HR-1952-119
Referred to the Subcommittee on Conservation, Research, and Biotechnology.
Sponsored by Josh Riley (D-NY)
What it does
This bill would reauthorize National Institute of Food and Agriculture (NIFA) grants and fellowships for food and agriculture science education through fiscal year 2029. It would continue funding for three specific programs: the Higher Education Challenge Grants Program, the Agriculture in the Classroom Program, and the National Awards Program for Excellence in College and University Teaching in the Food and Agricultural Sciences.
Who benefits
College and university students pursuing food and agriculture degrees who receive scholarships or fellowships. Faculty and educators who receive grants or teaching awards. K-12 students and teachers who participate in Agriculture in the Classroom programs. Land-grant universities and agricultural colleges that administer grants. Rural communities that depend on a pipeline of trained agricultural professionals.
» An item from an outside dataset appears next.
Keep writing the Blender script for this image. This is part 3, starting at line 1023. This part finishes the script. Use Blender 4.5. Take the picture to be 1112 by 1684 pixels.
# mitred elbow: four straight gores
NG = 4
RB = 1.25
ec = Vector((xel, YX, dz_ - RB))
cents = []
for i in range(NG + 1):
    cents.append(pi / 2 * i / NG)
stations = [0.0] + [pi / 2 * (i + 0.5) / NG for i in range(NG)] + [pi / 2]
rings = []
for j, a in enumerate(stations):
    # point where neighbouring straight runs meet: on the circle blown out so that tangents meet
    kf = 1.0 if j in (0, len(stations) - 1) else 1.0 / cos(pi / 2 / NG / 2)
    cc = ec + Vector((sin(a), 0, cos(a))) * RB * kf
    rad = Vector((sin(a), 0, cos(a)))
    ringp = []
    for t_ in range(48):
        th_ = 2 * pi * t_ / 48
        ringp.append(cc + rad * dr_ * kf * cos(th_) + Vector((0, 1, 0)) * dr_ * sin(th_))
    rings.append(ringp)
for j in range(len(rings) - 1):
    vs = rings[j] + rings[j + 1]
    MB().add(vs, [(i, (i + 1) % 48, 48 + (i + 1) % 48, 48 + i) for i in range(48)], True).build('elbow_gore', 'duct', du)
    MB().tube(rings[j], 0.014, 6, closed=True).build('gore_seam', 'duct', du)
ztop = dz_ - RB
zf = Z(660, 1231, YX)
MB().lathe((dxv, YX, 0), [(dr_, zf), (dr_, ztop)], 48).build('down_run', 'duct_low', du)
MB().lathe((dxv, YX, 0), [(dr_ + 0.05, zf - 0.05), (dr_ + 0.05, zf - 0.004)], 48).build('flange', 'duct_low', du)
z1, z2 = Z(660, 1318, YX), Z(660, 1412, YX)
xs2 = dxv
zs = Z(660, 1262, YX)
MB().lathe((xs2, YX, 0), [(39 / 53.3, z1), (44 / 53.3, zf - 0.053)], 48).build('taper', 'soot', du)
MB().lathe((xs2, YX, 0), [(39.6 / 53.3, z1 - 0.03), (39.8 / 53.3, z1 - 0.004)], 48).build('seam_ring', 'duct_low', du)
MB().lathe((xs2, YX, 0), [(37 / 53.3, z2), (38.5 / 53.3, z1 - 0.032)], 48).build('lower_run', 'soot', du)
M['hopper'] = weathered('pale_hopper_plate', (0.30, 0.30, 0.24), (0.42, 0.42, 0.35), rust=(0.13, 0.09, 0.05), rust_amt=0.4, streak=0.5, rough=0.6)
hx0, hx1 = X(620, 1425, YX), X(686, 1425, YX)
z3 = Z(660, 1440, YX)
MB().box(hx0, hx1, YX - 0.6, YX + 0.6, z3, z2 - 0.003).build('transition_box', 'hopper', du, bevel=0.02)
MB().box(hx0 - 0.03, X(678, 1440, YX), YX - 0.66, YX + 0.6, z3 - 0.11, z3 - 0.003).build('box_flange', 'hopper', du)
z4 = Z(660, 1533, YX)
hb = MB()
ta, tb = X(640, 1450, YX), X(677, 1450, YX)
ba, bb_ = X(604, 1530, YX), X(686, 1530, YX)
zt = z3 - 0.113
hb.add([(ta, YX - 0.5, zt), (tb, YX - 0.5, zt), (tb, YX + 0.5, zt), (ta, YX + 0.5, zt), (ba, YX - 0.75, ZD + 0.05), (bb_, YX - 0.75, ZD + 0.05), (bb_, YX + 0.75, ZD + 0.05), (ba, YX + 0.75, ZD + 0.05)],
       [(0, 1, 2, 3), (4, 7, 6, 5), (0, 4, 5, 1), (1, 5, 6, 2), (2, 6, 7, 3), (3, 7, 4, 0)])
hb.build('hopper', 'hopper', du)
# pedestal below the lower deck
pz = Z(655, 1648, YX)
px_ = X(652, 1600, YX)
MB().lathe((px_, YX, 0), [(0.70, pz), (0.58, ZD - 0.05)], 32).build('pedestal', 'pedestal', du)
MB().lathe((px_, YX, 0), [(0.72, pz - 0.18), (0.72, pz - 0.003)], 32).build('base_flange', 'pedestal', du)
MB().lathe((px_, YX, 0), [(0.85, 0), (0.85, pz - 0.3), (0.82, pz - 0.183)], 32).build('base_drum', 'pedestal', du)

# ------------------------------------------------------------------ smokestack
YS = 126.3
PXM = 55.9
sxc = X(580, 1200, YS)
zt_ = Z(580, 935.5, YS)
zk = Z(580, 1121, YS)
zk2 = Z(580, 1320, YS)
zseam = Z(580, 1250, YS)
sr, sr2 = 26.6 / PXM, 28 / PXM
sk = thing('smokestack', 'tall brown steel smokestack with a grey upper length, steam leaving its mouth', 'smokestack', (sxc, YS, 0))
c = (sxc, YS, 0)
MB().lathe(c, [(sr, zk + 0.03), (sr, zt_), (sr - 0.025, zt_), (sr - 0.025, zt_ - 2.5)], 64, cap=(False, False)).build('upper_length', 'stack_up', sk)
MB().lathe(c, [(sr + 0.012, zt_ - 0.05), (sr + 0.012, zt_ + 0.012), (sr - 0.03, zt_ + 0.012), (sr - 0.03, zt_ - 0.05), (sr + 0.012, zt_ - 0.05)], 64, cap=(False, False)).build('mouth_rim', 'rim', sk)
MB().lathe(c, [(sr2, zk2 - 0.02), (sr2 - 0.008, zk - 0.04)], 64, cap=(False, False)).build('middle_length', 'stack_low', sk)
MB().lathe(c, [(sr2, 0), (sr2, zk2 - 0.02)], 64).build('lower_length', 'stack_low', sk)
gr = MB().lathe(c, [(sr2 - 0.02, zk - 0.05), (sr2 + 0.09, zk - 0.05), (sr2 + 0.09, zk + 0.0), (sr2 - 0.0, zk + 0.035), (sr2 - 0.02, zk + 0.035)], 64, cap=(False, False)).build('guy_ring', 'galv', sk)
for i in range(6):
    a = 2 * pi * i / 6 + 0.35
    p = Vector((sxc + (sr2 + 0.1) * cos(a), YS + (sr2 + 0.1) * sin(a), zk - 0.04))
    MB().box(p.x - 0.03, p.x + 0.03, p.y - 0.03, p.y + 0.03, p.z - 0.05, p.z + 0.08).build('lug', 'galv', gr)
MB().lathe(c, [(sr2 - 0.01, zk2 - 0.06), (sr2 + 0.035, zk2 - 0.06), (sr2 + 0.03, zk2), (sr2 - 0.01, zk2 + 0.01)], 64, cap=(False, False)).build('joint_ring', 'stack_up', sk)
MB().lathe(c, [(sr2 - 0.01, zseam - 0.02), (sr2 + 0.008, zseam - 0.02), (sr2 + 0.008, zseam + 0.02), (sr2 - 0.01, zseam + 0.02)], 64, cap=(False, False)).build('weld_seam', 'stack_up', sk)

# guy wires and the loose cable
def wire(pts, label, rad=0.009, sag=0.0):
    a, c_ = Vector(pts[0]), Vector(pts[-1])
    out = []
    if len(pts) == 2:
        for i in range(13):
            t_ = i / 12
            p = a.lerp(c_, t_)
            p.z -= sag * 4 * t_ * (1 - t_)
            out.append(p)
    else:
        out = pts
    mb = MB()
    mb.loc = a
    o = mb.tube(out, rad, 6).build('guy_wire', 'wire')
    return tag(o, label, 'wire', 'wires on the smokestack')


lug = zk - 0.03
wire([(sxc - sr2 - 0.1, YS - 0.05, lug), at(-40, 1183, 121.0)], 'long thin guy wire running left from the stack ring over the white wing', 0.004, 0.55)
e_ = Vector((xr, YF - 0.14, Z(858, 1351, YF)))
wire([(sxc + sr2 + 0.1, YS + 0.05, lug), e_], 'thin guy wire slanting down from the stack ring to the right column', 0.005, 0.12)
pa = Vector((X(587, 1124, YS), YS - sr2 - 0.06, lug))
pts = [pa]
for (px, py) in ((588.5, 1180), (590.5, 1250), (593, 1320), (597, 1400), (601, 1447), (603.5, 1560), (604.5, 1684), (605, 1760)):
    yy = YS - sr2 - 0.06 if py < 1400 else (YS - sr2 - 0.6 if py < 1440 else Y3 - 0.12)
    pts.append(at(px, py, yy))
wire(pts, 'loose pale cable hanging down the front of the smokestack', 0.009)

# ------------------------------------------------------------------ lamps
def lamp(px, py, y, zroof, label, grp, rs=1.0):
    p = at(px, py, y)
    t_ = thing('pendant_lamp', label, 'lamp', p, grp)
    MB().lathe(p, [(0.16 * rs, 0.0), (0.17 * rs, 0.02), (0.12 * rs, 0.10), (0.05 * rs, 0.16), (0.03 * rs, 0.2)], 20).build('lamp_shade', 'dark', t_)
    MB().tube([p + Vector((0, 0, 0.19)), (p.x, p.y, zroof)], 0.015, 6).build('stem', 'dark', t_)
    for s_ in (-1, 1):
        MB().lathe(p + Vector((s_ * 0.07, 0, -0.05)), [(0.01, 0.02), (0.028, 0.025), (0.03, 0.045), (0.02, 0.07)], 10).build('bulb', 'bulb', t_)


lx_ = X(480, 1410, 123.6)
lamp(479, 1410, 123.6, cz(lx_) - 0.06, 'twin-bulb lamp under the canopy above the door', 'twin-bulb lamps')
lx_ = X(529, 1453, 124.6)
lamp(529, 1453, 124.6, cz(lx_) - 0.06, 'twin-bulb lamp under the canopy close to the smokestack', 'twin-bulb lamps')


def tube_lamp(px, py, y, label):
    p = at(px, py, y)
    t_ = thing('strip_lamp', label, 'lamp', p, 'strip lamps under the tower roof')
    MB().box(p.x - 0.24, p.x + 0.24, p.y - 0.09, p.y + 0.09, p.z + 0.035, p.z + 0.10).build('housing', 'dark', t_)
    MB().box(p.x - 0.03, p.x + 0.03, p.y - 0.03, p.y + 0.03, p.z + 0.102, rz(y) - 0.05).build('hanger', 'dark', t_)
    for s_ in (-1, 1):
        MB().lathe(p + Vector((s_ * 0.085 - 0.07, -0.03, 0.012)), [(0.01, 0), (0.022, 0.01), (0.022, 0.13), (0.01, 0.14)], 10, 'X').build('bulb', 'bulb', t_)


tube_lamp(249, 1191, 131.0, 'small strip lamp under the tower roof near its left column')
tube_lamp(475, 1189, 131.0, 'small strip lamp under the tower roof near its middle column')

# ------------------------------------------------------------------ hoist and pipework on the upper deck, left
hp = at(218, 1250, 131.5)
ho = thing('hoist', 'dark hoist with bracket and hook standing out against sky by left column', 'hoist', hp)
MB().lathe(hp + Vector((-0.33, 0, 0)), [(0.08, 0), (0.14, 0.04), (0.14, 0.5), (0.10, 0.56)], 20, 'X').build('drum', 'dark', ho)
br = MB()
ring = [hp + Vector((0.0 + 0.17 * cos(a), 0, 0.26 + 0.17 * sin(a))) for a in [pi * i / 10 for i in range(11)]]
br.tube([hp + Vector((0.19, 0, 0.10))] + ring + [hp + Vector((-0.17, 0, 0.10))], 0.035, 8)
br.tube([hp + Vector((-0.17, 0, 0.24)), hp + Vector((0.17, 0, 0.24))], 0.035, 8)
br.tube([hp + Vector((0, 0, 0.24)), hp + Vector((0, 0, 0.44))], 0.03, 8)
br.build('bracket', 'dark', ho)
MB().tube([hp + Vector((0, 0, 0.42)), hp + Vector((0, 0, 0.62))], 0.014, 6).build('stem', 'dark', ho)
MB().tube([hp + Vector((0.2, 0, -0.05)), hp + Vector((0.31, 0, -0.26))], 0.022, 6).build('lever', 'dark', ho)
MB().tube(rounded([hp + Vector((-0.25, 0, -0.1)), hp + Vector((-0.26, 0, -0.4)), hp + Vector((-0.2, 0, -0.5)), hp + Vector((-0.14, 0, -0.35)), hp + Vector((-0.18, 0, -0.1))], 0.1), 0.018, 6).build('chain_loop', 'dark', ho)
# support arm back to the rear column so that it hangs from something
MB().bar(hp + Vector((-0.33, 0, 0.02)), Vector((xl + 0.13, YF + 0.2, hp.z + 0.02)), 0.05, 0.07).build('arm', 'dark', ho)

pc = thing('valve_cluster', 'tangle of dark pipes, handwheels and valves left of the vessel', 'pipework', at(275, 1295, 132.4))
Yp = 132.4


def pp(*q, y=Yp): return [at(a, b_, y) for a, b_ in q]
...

The broader agricultural sector, which benefits from a trained workforce and ongoing research.
Who is hurt
Taxpayers who bear the cost of continued federal spending on these programs. Competing grant applicants in other scientific or educational fields who may face tighter discretionary funding competition. Organizations or institutions that might prefer these funds be redirected to other agricultural priorities, such as direct research or infrastructure. States that fund parallel agriculture education programs may face pressure to defer to federal programming.
Supporters argue
Supporters argue that a stable pipeline of trained agricultural scientists and educators is essential to U.S. food security and global competitiveness, and that NIFA education programs have a documented track record of placing graduates in agricultural careers. They contend that reauthorization provides continuity for institutions that plan multi-year curricula and research programs around these grants, preventing disruptive funding gaps that would set back workforce development in a sector already facing an estimated shortage of tens of thousands of agricultural professionals annually.
Opponents argue
Opponents argue that reauthorizing these programs without a rigorous review of their outcomes extends spending on initiatives whose effectiveness has not been independently verified against cost. They contend that agricultural education funding could be more efficiently delivered through state land-grant university systems or private sector partnerships, and that continued federal involvement in classroom curriculum — particularly through the Agriculture in the Classroom Program — raises questions about whether this is an appropriate federal role versus a state and local education responsibility under the Tenth Amendment.